What needs to be done: Repeat the records word for word, excluding any picture.

Stored data:
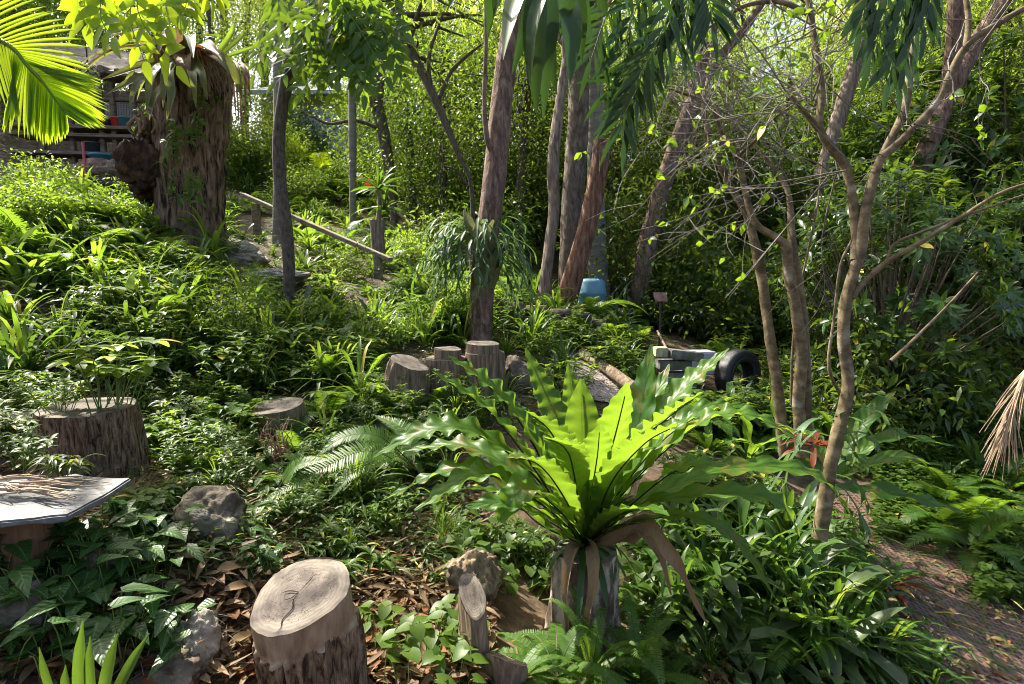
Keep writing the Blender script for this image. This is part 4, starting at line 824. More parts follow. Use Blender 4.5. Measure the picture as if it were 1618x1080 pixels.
tips = [(1120, 165, 4), (1112, 100, 4.1), (1150, 180, 4.1), (1200, 240, 4), (1250, 150, 3.1), (1160, 250, 3.9), (1285, 50, 3.2), (1180, 8, 3.3), (1290, 150, 3.2), (1140, 210, 4), (1225, 190, 3.7), (1130, 240, 4.05), (1330, 270, 3.1), (1240, 300, 3.9), (1100, 140, 4.1), (1215, 310, 3.9), (1270, 175, 3.1), (1110, 200, 4.0), (1430, 200, 3.1), (1530, 70, 3.1)]
for k in range(150):
    a = P(*tips[k % len(tips)]) + rdir(1)[0] * .06; d = nrm(rdir(1)[0] + [-.35, 0, .25]); L = U(.3, 1.05); s = rdir(1)[0] * .22
    p = [a, a + d * L * .4 + s * .25, a + d * L * .75 + s * .1, a + d * L + s * .6]; tube(mb, p, [U(.003, .0055), .0026, .0012], 5, 10, cap=False)
    TIPS += [p[2], p[3], (p[2] + p[3]) / 2]
    for j in range(2):
        b = p[1] + (p[2] - p[1]) * U(0, 1); d2 = nrm(d + rdir(1)[0] * 1.1); tube(mb, [b, b + d2 * L * .25 + s * .2, b + d2 * L * .5], [.003, .0012], 4, 6, cap=False)
mb.build('twigs', surf('twig_grey', [(.10, .085, .07), (.22, .195, .165)], (30, 30, 30), bump=.2, dist=.003), ms)
mb = MB(); TIPS = np.array(TIPS); tp = np.repeat(TIPS[RNG.random(len(TIPS)) < .42], 3, 0); n = len(tp); leaves(mb, tp, nrm(rdir(n) + [0, 0, -.4]), nrm(rdir(n) + [0, -.3, .8]), U(.035, .075, n), U(.022, .045, n), 3, 'ovate', .4, .2)
mb.build('leaves', LM['over'], ms)

# ---- background wood: each tree its own trunk and crown, from a handful of builds
def make_tree(name, leaf, h, cr_, ncl, nper, L, W, spread, bark, low=.35, flat=.7, trunk_r=.12, prof='lance', droop=.25):
    th = thing(name, 'source', 'tree', (0, 0, 0)); lean = U(-.4, .4, 2)
    tp = [np.array([0, 0, -.3]), np.array([lean[0] * .3, lean[1] * .3, h * .35]), np.array([lean[0], lean[1], h * .7]), np.array([lean[0] * 1.2, lean[1] * 1.2, h * .95])]
    mb = MB(); tube(mb, tp, [trunk_r * 1.2, trunk_r, trunk_r * .7, trunk_r * .3], 12, 26, rough=.06, ridge=.04)
    cen = ell(ncl, (lean[0], lean[1], h * (low + (1 - low) / 2)), (cr_, cr_, h * (1 - low) / 2)); limbs(mb, tp, cen[:16], trunk_r * .3)
    a = mb.build('trunk', BM[bark], th); m2 = MB(); cloud(m2, cen, nper, spread, L, W, gaps=False, flat=flat, prof=prof, droop=droop); b = m2.build('crown', LM[leaf], th)
    KIDS[th.name] = [a, b]; return th
TV = [make_tree('forest_tree', 'gum', 9.0, 2.6, 76, 110, .115, .044, .34, 'grey', .3),
      make_tree('forest_tree', 'deep', 7.0, 2.3, 84, 115, .11, .044, .40, 'dark', .12),
      make_tree('forest_tree', 'lime', 8.0, 2.5, 68, 110, .105, .046, .33, 'grey', .25, prof='ovate'),
      make_tree('forest_tree', 'herb', 5.5, 2.0, 84, 105, .105, .042, .36, 'dark', .05),
      make_tree('forest_tree', 'gum', 11.0, 2.6, 60, 110, .115, .042, .34, 'pale', .45)]
LB = ['olive leaved tree', 'dark dense leaved tree', 'light yellow green tree', 'bushy mid green tree', 'tall open crowned tree']
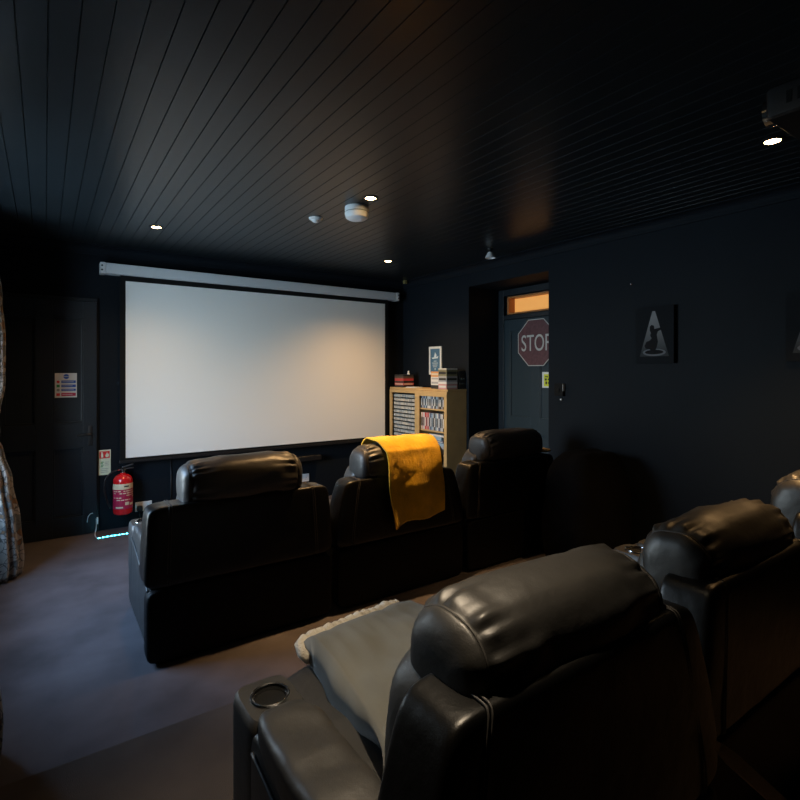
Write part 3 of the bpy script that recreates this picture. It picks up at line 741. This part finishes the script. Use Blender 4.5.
disc_row(SH[0], .150, ['dark blue','silver grey','dark blue','pale blue','black','white','white','silver grey','dark blue','white','black','pale blue','silver grey','brown','black','silver grey','brown','dark blue'], 'upper', 'discs on the upper shelf')
disc_row(SH[1], .192, ['cream','pink','white','red','pink','red','silver grey','dark blue','pale blue','silver grey','black','pale blue','white','dark blue','silver grey','white','black','silver grey'], 'middle', 'discs on the middle shelf')
def flat_box(name, lo, hi, col, label, cat, group=None, band=None):
    cx_, cy_ = (lo[0]+hi[0])/2, (lo[1]+hi[1])/2
    bm = new(); box(bm, (lo[0]-cx_,lo[1]-cy_,0), (hi[0]-cx_,hi[1]-cy_,hi[2]-lo[2]), .0015)
    o = obj(name, bm, SM[col]); o.location = (cx_,cy_,lo[2]); tag(o, label, cat, group)
    if band:
        h = hi[2]-lo[2]; bm = new()
        box(bm, (lo[0]-cx_-.0006,lo[1]-cy_+.01,h*.3), (lo[0]-cx_+.001,hi[1]-cy_-.01,h*.7)); obj('print', bm, SM[band], o); bm = new()
        box(bm, (lo[0]-cx_+.01,lo[1]-cy_-.0006,h*.3), (hi[0]-cx_-.01,lo[1]-cy_+.001,h*.7))
        obj('print', bm, SM[band], o)
    return o
# loose cases lying on the third shelf
zz_ = SH[2]
for i, (col, w0, w1, h) in enumerate((('black',4.36,4.70,.060),('silver grey',4.35,4.69,.028),('pale blue',4.36,4.71,.034),('dark blue',4.37,4.66,.026),('pale blue',4.40,4.70,.040),('white',4.36,4.62,.022))):
    flat_box('flat_case', (CX0+.012,w0,zz_+.0004), (CX0+.15,w1,zz_+h), col, '%s case lying %s from the bottom in the pile on the lower cabinet shelf' % (col, ['lowest','second','third','fourth','fifth','topmost'][i]) if i not in (0,5) else '%s case lying %s in the pile on the lower cabinet shelf' % (col, 'lowest' if i == 0 else 'topmost'), 'case', 'cases lying on the lower shelf', 'white' if col == 'dark blue' else None); zz_ += h
# stacks standing on top of the cabinet
z = CZ
for i, (col, h) in enumerate((('black',.026),('red',.028),('black',.024),('red',.030),('brown',.024),('black',.024))):
    dx = rng.uniform(-.004,.004)
    flat_box('video_case', (CX0+.015+dx,5.13,z+.0003), (CX0+.17+dx,5.32,z+h), col, '%s video case, %s of the left stack on top of the cabinet' % (col, ['lowest','second from the bottom','third from the bottom','fourth from the bottom','fifth from the bottom','topmost'][i]), 'case', 'left stack on the cabinet', 'cream' if i == 1 else None); z += h
bm = new(); lathe(bm, [(0,0),(.016,0),(.017,.012),(.009,.02),(.012,.032),(.008,.044),(0,.05)], n=14); o = obj('figurine', bm, 'white', None, True); o.location = (CX0+.10,5.145,z+.0005); tag(o, 'tiny white figurine on top of the left stack of video cases', 'figurine')
bm = new(); box(bm, (-.06,-.09,0), (.06,.09,.006), .001); box(bm, (-.055,-.08,.006), (.058,.085,.010), .001); o = obj('booklet', bm, 'sign_white'); o.location = (CX0+.065,4.98,CZ+.0003); tag(o, 'white booklet lying flat on the cabinet beside the left stack', 'booklet')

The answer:
Keep writing the Blender script for this image. This is part 4, starting at line 824. More parts follow. Use Blender 4.5. Measure the picture as if it were 1618x1080 pixels.
tips = [(1120, 165, 4), (1112, 100, 4.1), (1150, 180, 4.1), (1200, 240, 4), (1250, 150, 3.1), (1160, 250, 3.9), (1285, 50, 3.2), (1180, 8, 3.3), (1290, 150, 3.2), (1140, 210, 4), (1225, 190, 3.7), (1130, 240, 4.05), (1330, 270, 3.1), (1240, 300, 3.9), (1100, 140, 4.1), (1215, 310, 3.9), (1270, 175, 3.1), (1110, 200, 4.0), (1430, 200, 3.1), (1530, 70, 3.1)]
for k in range(150):
    a = P(*tips[k % len(tips)]) + rdir(1)[0] * .06; d = nrm(rdir(1)[0] + [-.35, 0, .25]); L = U(.3, 1.05); s = rdir(1)[0] * .22
    p = [a, a + d * L * .4 + s * .25, a + d * L * .75 + s * .1, a + d * L + s * .6]; tube(mb, p, [U(.003, .0055), .0026, .0012], 5, 10, cap=False)
    TIPS += [p[2], p[3], (p[2] + p[3]) / 2]
    for j in range(2):
        b = p[1] + (p[2] - p[1]) * U(0, 1); d2 = nrm(d + rdir(1)[0] * 1.1); tube(mb, [b, b + d2 * L * .25 + s * .2, b + d2 * L * .5], [.003, .0012], 4, 6, cap=False)
mb.build('twigs', surf('twig_grey', [(.10, .085, .07), (.22, .195, .165)], (30, 30, 30), bump=.2, dist=.003), ms)
mb = MB(); TIPS = np.array(TIPS); tp = np.repeat(TIPS[RNG.random(len(TIPS)) < .42], 3, 0); n = len(tp); leaves(mb, tp, nrm(rdir(n) + [0, 0, -.4]), nrm(rdir(n) + [0, -.3, .8]), U(.035, .075, n), U(.022, .045, n), 3, 'ovate', .4, .2)
mb.build('leaves', LM['over'], ms)

# ---- background wood: each tree its own trunk and crown, from a handful of builds
def make_tree(name, leaf, h, cr_, ncl, nper, L, W, spread, bark, low=.35, flat=.7, trunk_r=.12, prof='lance', droop=.25):
    th = thing(name, 'source', 'tree', (0, 0, 0)); lean = U(-.4, .4, 2)
    tp = [np.array([0, 0, -.3]), np.array([lean[0] * .3, lean[1] * .3, h * .35]), np.array([lean[0], lean[1], h * .7]), np.array([lean[0] * 1.2, lean[1] * 1.2, h * .95])]
    mb = MB(); tube(mb, tp, [trunk_r * 1.2, trunk_r, trunk_r * .7, trunk_r * .3], 12, 26, rough=.06, ridge=.04)
    cen = ell(ncl, (lean[0], lean[1], h * (low + (1 - low) / 2)), (cr_, cr_, h * (1 - low) / 2)); limbs(mb, tp, cen[:16], trunk_r * .3)
    a = mb.build('trunk', BM[bark], th); m2 = MB(); cloud(m2, cen, nper, spread, L, W, gaps=False, flat=flat, prof=prof, droop=droop); b = m2.build('crown', LM[leaf], th)
    KIDS[th.name] = [a, b]; return th
TV = [make_tree('forest_tree', 'gum', 9.0, 2.6, 76, 110, .115, .044, .34, 'grey', .3),
      make_tree('forest_tree', 'deep', 7.0, 2.3, 84, 115, .11, .044, .40, 'dark', .12),
      make_tree('forest_tree', 'lime', 8.0, 2.5, 68, 110, .105, .046, .33, 'grey', .25, prof='ovate'),
      make_tree('forest_tree', 'herb', 5.5, 2.0, 84, 105, .105, .042, .36, 'dark', .05),
      make_tree('forest_tree', 'gum', 11.0, 2.6, 60, 110, .115, .042, .34, 'pale', .45)]
LB = ['olive leaved tree', 'dark dense leaved tree', 'light yellow green tree', 'bushy mid green tree', 'tall open crowned tree']
Write part 3 of the bpy script that recreates this picture. It picks up at line 741. This part finishes the script. Use Blender 4.5.
disc_row(SH[0], .150, ['dark blue','silver grey','dark blue','pale blue','black','white','white','silver grey','dark blue','white','black','pale blue','silver grey','brown','black','silver grey','brown','dark blue'], 'upper', 'discs on the upper shelf')
disc_row(SH[1], .192, ['cream','pink','white','red','pink','red','silver grey','dark blue','pale blue','silver grey','black','pale blue','white','dark blue','silver grey','white','black','silver grey'], 'middle', 'discs on the middle shelf')
def flat_box(name, lo, hi, col, label, cat, group=None, band=None):
    cx_, cy_ = (lo[0]+hi[0])/2, (lo[1]+hi[1])/2
    bm = new(); box(bm, (lo[0]-cx_,lo[1]-cy_,0), (hi[0]-cx_,hi[1]-cy_,hi[2]-lo[2]), .0015)
    o = obj(name, bm, SM[col]); o.location = (cx_,cy_,lo[2]); tag(o, label, cat, group)
    if band:
        h = hi[2]-lo[2]; bm = new()
        box(bm, (lo[0]-cx_-.0006,lo[1]-cy_+.01,h*.3), (lo[0]-cx_+.001,hi[1]-cy_-.01,h*.7)); obj('print', bm, SM[band], o); bm = new()
        box(bm, (lo[0]-cx_+.01,lo[1]-cy_-.0006,h*.3), (hi[0]-cx_-.01,lo[1]-cy_+.001,h*.7))
        obj('print', bm, SM[band], o)
    return o
# loose cases lying on the third shelf
zz_ = SH[2]
for i, (col, w0, w1, h) in enumerate((('black',4.36,4.70,.060),('silver grey',4.35,4.69,.028),('pale blue',4.36,4.71,.034),('dark blue',4.37,4.66,.026),('pale blue',4.40,4.70,.040),('white',4.36,4.62,.022))):
    flat_box('flat_case', (CX0+.012,w0,zz_+.0004), (CX0+.15,w1,zz_+h), col, '%s case lying %s from the bottom in the pile on the lower cabinet shelf' % (col, ['lowest','second','third','fourth','fifth','topmost'][i]) if i not in (0,5) else '%s case lying %s in the pile on the lower cabinet shelf' % (col, 'lowest' if i == 0 else 'topmost'), 'case', 'cases lying on the lower shelf', 'white' if col == 'dark blue' else None); zz_ += h
# stacks standing on top of the cabinet
z = CZ
for i, (col, h) in enumerate((('black',.026),('red',.028),('black',.024),('red',.030),('brown',.024),('black',.024))):
    dx = rng.uniform(-.004,.004)
    flat_box('video_case', (CX0+.015+dx,5.13,z+.0003), (CX0+.17+dx,5.32,z+h), col, '%s video case, %s of the left stack on top of the cabinet' % (col, ['lowest','second from the bottom','third from the bottom','fourth from the bottom','fifth from the bottom','topmost'][i]), 'case', 'left stack on the cabinet', 'cream' if i == 1 else None); z += h
bm = new(); lathe(bm, [(0,0),(.016,0),(.017,.012),(.009,.02),(.012,.032),(.008,.044),(0,.05)], n=14); o = obj('figurine', bm, 'white', None, True); o.location = (CX0+.10,5.145,z+.0005); tag(o, 'tiny white figurine on top of the left stack of video cases', 'figurine')
bm = new(); box(bm, (-.06,-.09,0), (.06,.09,.006), .001); box(bm, (-.055,-.08,.006), (.058,.085,.010), .001); o = obj('booklet', bm, 'sign_white'); o.location = (CX0+.065,4.98,CZ+.0003); tag(o, 'white booklet lying flat on the cabinet beside the left stack', 'booklet')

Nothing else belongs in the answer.